> [YOUR GOAL] Starting with the first line of the listing, quote each line exactly until and including the one with "from mathutils import Vector, Matrix", leaving pictures out.

> [DATA EXCERPT]
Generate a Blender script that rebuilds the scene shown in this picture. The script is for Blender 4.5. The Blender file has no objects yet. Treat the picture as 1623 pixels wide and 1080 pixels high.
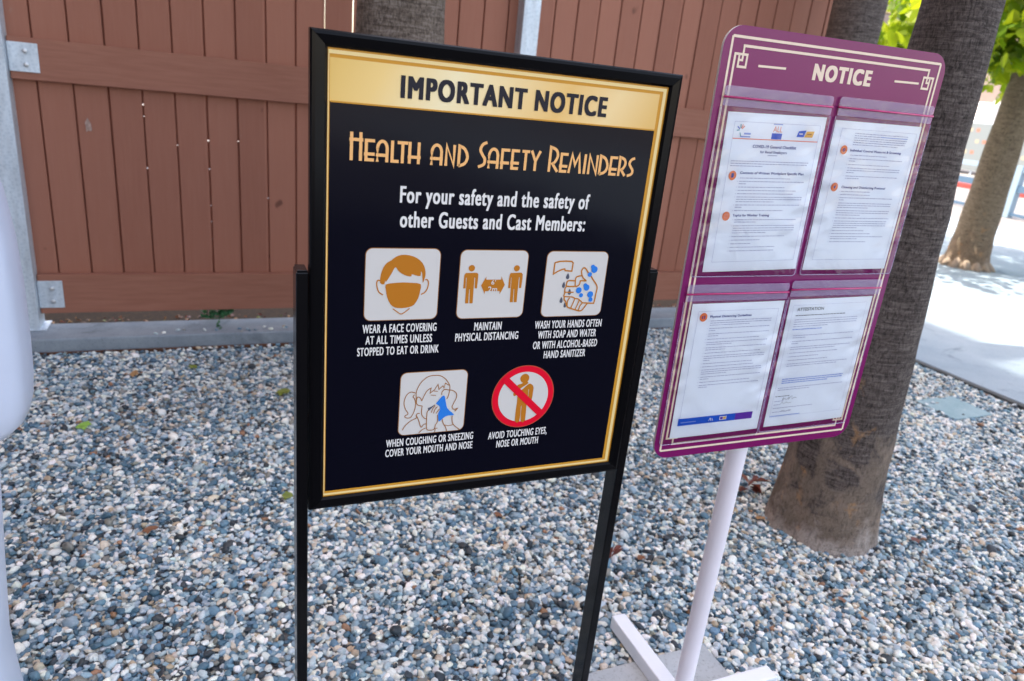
import bpy, bmesh, math, random
import numpy as np
from mathutils import Vector, Matrix

# ------------------------------------------------------------------ camera, light, exposure
S = bpy.context.scene
COL = S.collection
EYE = 1.43                                    # camera height above the gravel (m)
cam = bpy.data.cameras.new("camera"); camo = bpy.data.objects.new("camera", cam); COL.objects.link(camo)
r_ = Vector((0.92003044, -0.37931777, 0.09829559)); u_ = Vector((0.04054091, 0.34164963, 0.93895259))
f_ = Vector((0.38974406, 0.85987997, -0.32970595))
camo.matrix_world = Matrix(((r_.x, u_.x, -f_.x, 0), (r_.y, u_.y, -f_.y, 0), (r_.z, u_.z, -f_.z, EYE), (0, 0, 0, 1)))
cam.sensor_fit = 'HORIZONTAL'; cam.sensor_width = 36; cam.lens = 1114.9 / 1623 * 36
cam.clip_start = 0.02; cam.clip_end = 2000
cam.dof.use_dof = True; cam.dof.focus_distance = 1.24; cam.dof.aperture_fstop = 5.0
S.camera = camo

SUN_EL = math.radians(62)
TO_SUN = Vector((-0.93, 0.37, 0)).normalized() * math.cos(SUN_EL) + Vector((0, 0, math.sin(SUN_EL)))
world = bpy.data.worlds.new("World"); S.world = world; world.use_nodes = True
wn = world.node_tree; wn.nodes.clear()
sky = wn.nodes.new("ShaderNodeTexSky"); sky.sky_type = 'NISHITA'; sky.sun_disc = False
sky.sun_elevation = SUN_EL; sky.sun_rotation = math.atan2(TO_SUN.x, TO_SUN.y)
sky.air_density = 1.0; sky.dust_density = 2.2; sky.ozone_density = 1.0
bg = wn.nodes.new("ShaderNodeBackground"); bg.inputs[1].default_value = 0.15
wo = wn.nodes.new("ShaderNodeOutputWorld")
wb = wn.nodes.new("ShaderNodeMix"); wb.data_type = 'RGBA'; wb.blend_type = 'MULTIPLY'; wb.inputs[0].default_value = 1.0
wb.inputs[7].default_value = (1.29, 1.0, 0.79, 1)      # the camera's white balance is set for open shade
wn.links.new(sky.outputs[0], wb.inputs[6]); wn.links.new(wb.outputs[2], bg.inputs[0]); wn.links.new(bg.outputs[0], wo.inputs[0])
sl = bpy.data.lights.new("sun", 'SUN'); sl.energy = 2.0; sl.angle = math.radians(0.5); sl.color = (1, 0.91, 0.78)
so = bpy.data.objects.new("sun", sl); COL.objects.link(so)
so.rotation_euler = (-TO_SUN).to_track_quat('-Z', 'Y').to_euler(); so.location = (-20, 8, 40)
S.view_settings.view_transform = 'Standard'; S.view_settings.look = 'None'
S.view_settings.gamma = 1.0; S.view_settings.use_curve_mapping = False
S.view_settings.exposure = 2.3
S.render.engine = 'CYCLES'
S.cycles.max_bounces = 8; S.cycles.transparent_max_bounces = 12
try:
    S.cycles.use_denoising = True
except Exception:
    pass
random.seed(7)
rng = np.random.default_rng(7)

# ------------------------------------------------------------------ material helpers
def mat(name):
    m = bpy.data.materials.new(name); m.use_nodes = True
    nt = m.node_tree; b = nt.nodes['Principled BSDF']
    return m, nt, b
def N(nt, kind, **kw):
    n = nt.nodes.new(kind)
    for k, v in kw.items(): setattr(n, k, v)
    return n
def ramp(nt, src, stops, interp='LINEAR'):
    r = N(nt, 'ShaderNodeValToRGB'); e = r.color_ramp.elements; r.color_ramp.interpolation = interp
    while len(e) < len(stops): e.new(0.5)
    for el, (p, c) in zip(e, stops):
        el.position = p; el.color = (c[0], c[1], c[2], 1)
    nt.links.new(src, r.inputs[0]); return r.outputs[0]
def coords(nt, scale=(1, 1, 1), kind='Object', loc=(0, 0, 0)):
    t = N(nt, 'ShaderNodeTexCoord'); m = N(nt, 'ShaderNodeMapping')
    m.inputs['Scale'].default_value = scale; m.inputs['Location'].default_value = loc
    nt.links.new(t.outputs[kind], m.inputs[0]); return m.outputs[0]
def noise(nt, vec, scale, detail=4, rough=0.55, dist=0.0):
    n = N(nt, 'ShaderNodeTexNoise'); n.inputs['Scale'].default_value = scale; n.inputs['Detail'].default_value = detail
    n.inputs['Roughness'].default_value = rough; n.inputs['Distortion'].default_value = dist
    nt.links.new(vec, n.inputs['Vector']); return n.outputs['Fac']
def mixc(nt, a, b, fac, mode='MIX'):
    m = N(nt, 'ShaderNodeMix', data_type='RGBA', blend_type=mode)
    for s, v in ((0, fac), (6, a), (7, b)):
        if isinstance(v, (int, float)): m.inputs[s].default_value = v
        elif isinstance(v, tuple): m.inputs[s].default_value = (v[0], v[1], v[2], 1)
        else: nt.links.new(v, m.inputs[s])
    return m.outputs[2]
def bump(nt, b, h, strength, dist=0.01):
    n = N(nt, 'ShaderNodeBump'); n.inputs['Strength'].default_value = strength; n.inputs['Distance'].default_value = dist
    nt.links.new(h, n.inputs['Height']); nt.links.new(n.outputs[0], b.inputs['Normal'])
def plain(name, c, rough=0.5, spec=0.5, metal=0.0, var=0.0, vscale=8.0, bmp=0.0, bscale=60.0, coat=0.0):
    m, nt, b = mat(name)
    b.inputs['Roughness'].default_value = rough; b.inputs['Specular IOR Level'].default_value = spec
    b.inputs['Metallic'].default_value = metal; b.inputs['Base Color'].default_value = (*c, 1)
    if coat: b.inputs['Coat Weight'].default_value = coat; b.inputs['Coat Roughness'].default_value = 0.06
    if var or bmp: v = coords(nt)
    if var:
        f = noise(nt, v, vscale, 5)
        lo = tuple(x * (1 - var) for x in c); hi = tuple(min(1, x * (1 + var)) for x in c)
        nt.links.new(ramp(nt, f, [(0.3, lo), (0.7, hi)]), b.inputs['Base Color'])
    if bmp: bump(nt, b, noise(nt, v, bscale, 4), bmp, 0.004)
    return m

M = {}
# printing inks
M['amber'] = plain('ink_amber', (0.52, 0.19, 0.018), 0.35, 0.15)
M['brown'] = plain('ink_brown', (0.36, 0.15, 0.04), 0.35, 0.15)
M['slate'] = plain('ink_slate', (0.10, 0.11, 0.15), 0.35, 0.15)
M['blue'] = plain('ink_blue', (0.03, 0.22, 0.75), 0.35, 0.15)
M['red'] = plain('ink_red', (0.80, 0.005, 0.03), 0.35, 0.15)
M['rededge'] = plain('ink_red_edge', (0.55, 0.10, 0.05), 0.35, 0.15)
M['white'] = plain('ink_white', (0.68, 0.665, 0.645), 0.35, 0.15)
M['text_white'] = plain('ink_text_white', (0.82, 0.81, 0.80), 0.35, 0.15)
M['peach'] = plain('ink_peach', (0.95, 0.52, 0.20), 0.35, 0.15)
M['dark'] = plain('ink_dark', (0.018, 0.018, 0.03), 0.35, 0.15)
M['cream'] = plain('ink_cream', (0.88, 0.72, 0.58), 0.35, 0.15)
M['navy'] = plain('ink_navy', (0.02, 0.035, 0.26), 0.45, 0.15)
M['fine'] = plain('ink_fine_print', (0.36, 0.37, 0.55), 0.45, 0.15)
M['link'] = plain('ink_link_blue', (0.22, 0.32, 0.72), 0.45, 0.15)
M['royal'] = plain('ink_royal_blue', (0.01, 0.10, 0.60), 0.4, 0.15)
M['violet'] = plain('ink_violet', (0.13, 0.03, 0.40), 0.4, 0.15)
M['orange'] = plain('ink_orange', (0.78, 0.20, 0.07), 0.45, 0.15)
M['salmon'] = plain('ink_salmon', (0.78, 0.24, 0.18), 0.45, 0.15)
M['gold_ink'] = plain('ink_yellow', (0.80, 0.45, 0.10), 0.45, 0.15)
M['teal_ink'] = plain('ink_teal', (0.03, 0.30, 0.42), 0.45, 0.15)
M['rose'] = plain('zip_rose', (0.60, 0.03, 0.20), 0.3)
# poster
m, nt, b = mat('poster_gloss'); M['poster'] = m
b.inputs['Base Color'].default_value = (0.0026, 0.0028, 0.0085, 1); b.inputs['Roughness'].default_value = 0.12
b.inputs['Specular IOR Level'].default_value = 0.16
v = coords(nt, (1, 1, 1)); bump(nt, b, noise(nt, v, 5.0, 2), 0.05, 0.02)
m, nt, b = mat('gold_band'); M['gold_band'] = m
t = coords(nt, (1.85, 1, 1)); sx = N(nt, 'ShaderNodeSeparateXYZ'); nt.links.new(t, sx.inputs[0])
ad = N(nt, 'ShaderNodeMath', operation='MULTIPLY_ADD'); ad.inputs[1].default_value = -0.9; nt.links.new(sx.outputs['Z'], ad.inputs[0]); nt.links.new(sx.outputs['X'], ad.inputs[2])
of = N(nt, 'ShaderNodeMath', operation='ADD'); of.inputs[1].default_value = 0.99; nt.links.new(ad.outputs[0], of.inputs[0])
fr = N(nt, 'ShaderNodeMath', operation='MULTIPLY'); fr.inputs[1].default_value = 1.0; nt.links.new(of.outputs[0], fr.inputs[0])
nt.links.new(ramp(nt, fr.outputs[0], [(0.0, (0.80, 0.52, 0.13)), (0.13, (0.90, 0.63, 0.22)), (0.33, (0.95, 0.82, 0.50)), (0.45, (0.94, 0.74, 0.38)), (0.68, (0.86, 0.54, 0.16)), (0.85, (0.92, 0.68, 0.32)), (1.0, (0.82, 0.52, 0.15))]), b.inputs['Base Color'])
b.inputs['Roughness'].default_value = 0.3
M['asphalt'] = plain('dark_asphalt', (0.05, 0.05, 0.053), 0.85, var=0.25, vscale=30)
M['scuff'] = plain('pale_scuff', (0.36, 0.25, 0.21), 0.7, var=0.4, vscale=60)
M['gold_line'] = plain('gold_line', (0.66, 0.31, 0.03), 0.3, 0.2)
M['gold_light'] = plain('gold_line_highlight', (0.95, 0.74, 0.34), 0.3, 0.2)
M['frame'] = plain('black_satin_metal', (0.002, 0.002, 0.003), 0.2, 0.16)
M['post_black'] = plain('black_satin_tube', (0.003, 0.003, 0.004), 0.18, 0.25)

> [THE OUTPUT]
Generate a Blender script that rebuilds the scene shown in this picture. The script is for Blender 4.5. The Blender file has no objects yet. Treat the picture as 1623 pixels wide and 1080 pixels high.
import bpy, bmesh, math, random
import numpy as np
from mathutils import Vector, Matrix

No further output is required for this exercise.